Pasarela para el after show, al Drake’s se caía sólo o en grupo, no importaba, siempre había un apaga y vámonos. Raffle’s, Café Atlántico, Cambumbo, Boca Chica o la Barra Marisol bien que podían ser opciones a tomar en cuenta. Se tenía que rodar, seguirle poniendo un zinc caliente a las garzas que estuvieran por ahí.

Oir a Dire Strait o a Joni Mitchell, a Pink Floyd si es que el John se descuidaba o a Jimi Hendrix si es que el fantasma de Woodstock merodeaba por las sienes, era una vieja cuenta por pagar. Las cervezas rodaban por las manos más pronto que las pistolas en algún film de Clint Eastwood. A veces las manos no alcanzaban para el sudor o para desembarazarse de tantos abrazos o saludos porque alguien pasaba por ahí afuera o era que Luis Días estaba llegando de su último concierto en las Ruinas con un Austin más fletado que un carro que huía de alguna guerra en Ceilán.

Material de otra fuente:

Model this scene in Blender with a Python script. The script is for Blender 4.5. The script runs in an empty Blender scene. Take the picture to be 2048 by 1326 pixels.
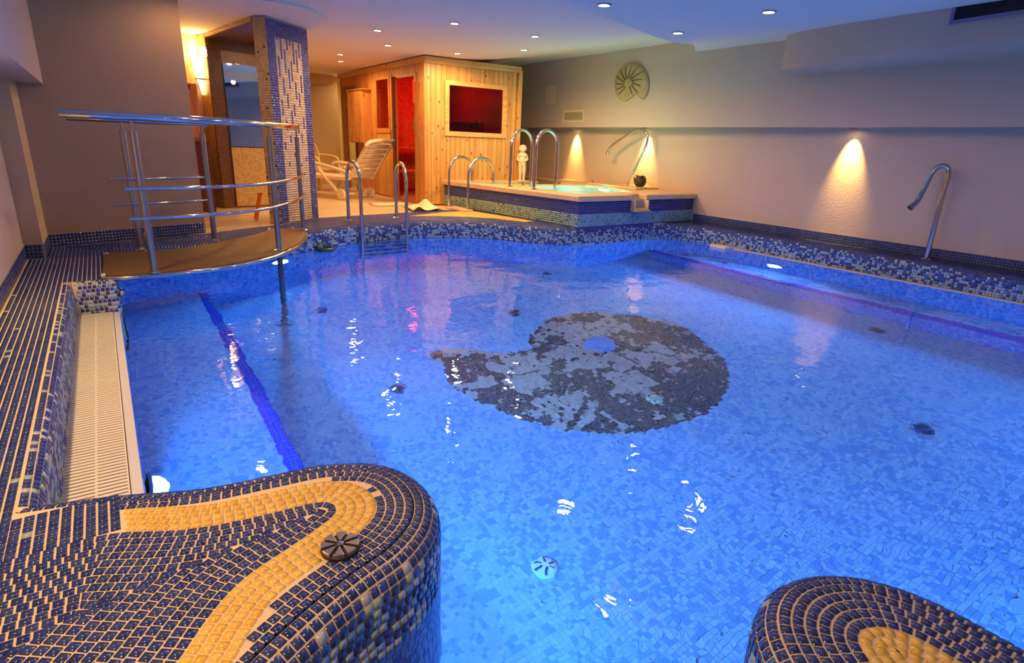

Jazzistas, rockeros, duros y blandos, románticos o clásicos en despelote, para todos había un traguito, un chequeo, unas manos en los bolsillos. A cada quien también le tocaba su ración de adioses.

Drakes’s fue creciendo y rompiéndose como nuestra alma en los últimos veinte años. Un buen día la plaza de enfrente fue rehecha. Tumbaron “el murito de Drake’s”, ese pedazo de calle desapareció, como si quisieran sacar de esa costilla el mejor engendro, un desierto. Tumbaron el Palacio de Correos, levantaron un intento de anfiteatro, se dio entonces la Plaza de España. Para ese momento, para principio de los noventa, como en la canción de Dylan, los tiempos estaban cambiando.

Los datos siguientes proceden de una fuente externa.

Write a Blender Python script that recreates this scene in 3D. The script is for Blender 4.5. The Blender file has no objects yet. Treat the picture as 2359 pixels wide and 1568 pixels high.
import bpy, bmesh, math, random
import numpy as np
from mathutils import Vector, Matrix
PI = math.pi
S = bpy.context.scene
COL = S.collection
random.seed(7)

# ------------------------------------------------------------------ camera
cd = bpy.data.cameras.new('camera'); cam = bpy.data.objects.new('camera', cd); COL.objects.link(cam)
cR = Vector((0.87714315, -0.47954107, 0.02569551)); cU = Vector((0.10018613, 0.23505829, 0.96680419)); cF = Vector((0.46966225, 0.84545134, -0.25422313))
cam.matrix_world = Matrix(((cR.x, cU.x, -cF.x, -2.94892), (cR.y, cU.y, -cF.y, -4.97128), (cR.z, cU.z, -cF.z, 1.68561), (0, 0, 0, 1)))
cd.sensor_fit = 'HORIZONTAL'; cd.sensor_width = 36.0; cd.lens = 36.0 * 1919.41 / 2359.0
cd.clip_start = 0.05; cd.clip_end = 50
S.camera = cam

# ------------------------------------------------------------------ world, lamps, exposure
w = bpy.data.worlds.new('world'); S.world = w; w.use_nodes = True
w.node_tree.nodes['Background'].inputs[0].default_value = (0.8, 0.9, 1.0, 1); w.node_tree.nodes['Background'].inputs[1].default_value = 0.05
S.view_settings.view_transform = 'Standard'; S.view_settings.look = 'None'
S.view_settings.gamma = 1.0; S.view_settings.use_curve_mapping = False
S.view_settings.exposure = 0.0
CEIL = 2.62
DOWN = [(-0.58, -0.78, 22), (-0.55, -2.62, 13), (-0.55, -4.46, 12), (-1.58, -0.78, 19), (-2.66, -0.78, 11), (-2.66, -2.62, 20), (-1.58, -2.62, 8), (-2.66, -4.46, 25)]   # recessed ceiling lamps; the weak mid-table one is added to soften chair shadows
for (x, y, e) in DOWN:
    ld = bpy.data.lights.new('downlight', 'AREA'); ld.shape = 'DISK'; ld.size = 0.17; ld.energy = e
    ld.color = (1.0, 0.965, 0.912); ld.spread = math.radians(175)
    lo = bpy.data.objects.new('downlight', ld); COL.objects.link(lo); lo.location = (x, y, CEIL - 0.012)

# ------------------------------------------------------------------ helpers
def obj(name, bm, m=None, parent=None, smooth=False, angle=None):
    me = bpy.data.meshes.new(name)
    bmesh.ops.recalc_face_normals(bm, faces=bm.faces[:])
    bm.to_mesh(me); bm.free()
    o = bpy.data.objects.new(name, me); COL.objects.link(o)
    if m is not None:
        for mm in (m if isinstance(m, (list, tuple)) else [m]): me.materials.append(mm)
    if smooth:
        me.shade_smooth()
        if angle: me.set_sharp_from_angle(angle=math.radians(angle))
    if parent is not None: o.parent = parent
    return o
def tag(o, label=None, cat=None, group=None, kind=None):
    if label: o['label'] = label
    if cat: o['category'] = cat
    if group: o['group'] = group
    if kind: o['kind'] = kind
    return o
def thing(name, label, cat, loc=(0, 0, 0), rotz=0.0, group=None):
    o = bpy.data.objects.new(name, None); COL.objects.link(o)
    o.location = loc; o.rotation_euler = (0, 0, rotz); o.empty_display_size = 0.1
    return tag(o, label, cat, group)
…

El polígono central de la Lincoln fue el nuevo oasis para la nueva clase media post-perredeísta y neobalaguerista, y más recientemente, retro-peledeísta. La campana que anunciaba alguna superalegría de John sonaba cada vez menos. John se cansó. La ciudad tuvo otro “centro”. Apareció alguien por ahí que lo convenció de que se retirara a otro mundo, que se tomara su Margarita como paisano y que no olvidara la tarjeta con el teléfono de alguno de esos taxis que te dejan hasta en el quinto piso, si lo deseas.

Los secuaces de Drake’s desaparecieron. Se levantó otra cosa. Muchísimas otras cosas surgieron en nuestra memoria. Cantidad de muertos, como sacados de alguna película de Taran tino, se dieron cita en esas altas y frías horas de la noche.

Drake’s se disparó. Sus meseras y dependientes se regaron por cantidad de confines. En Nueva York y en París, en Barcelona o en Viene, en Amsterdam o en algún escondrijo de lo que nos queda de ciudad, “Drake’s” fue clave a ese rostro común que muchísimos de los que tienen agarrado este periódico tuvimos y no dejamos de tener. Pronunciarla ha sido como tender esa alfombra mágica. Tender algunos de los sueños hits, de la mejor cerveza que se tomó, porque estaban los besos por en medio o la sangre difuminándose mientras venía la otra cerveza.

Se quedaron muchísimas de nuestras emociones por ahí. Ahora algunas de ellas se reviven con sólo pronunciar ese nombre. Ahora tengo esta foto que es tanto. “Drake’s for Sale”, tenía que ser, sí, en blanco y negro, en celaje todo, entre un tintinear de vasos y de un “Tunnel of Love” de Dire Straits que bien sirve para acompañar, aún, tantas viejas noches que no pasarán de moda. No, no pasarán, aunque andemos con ellas por las mismísimas inmediaciones del vacío.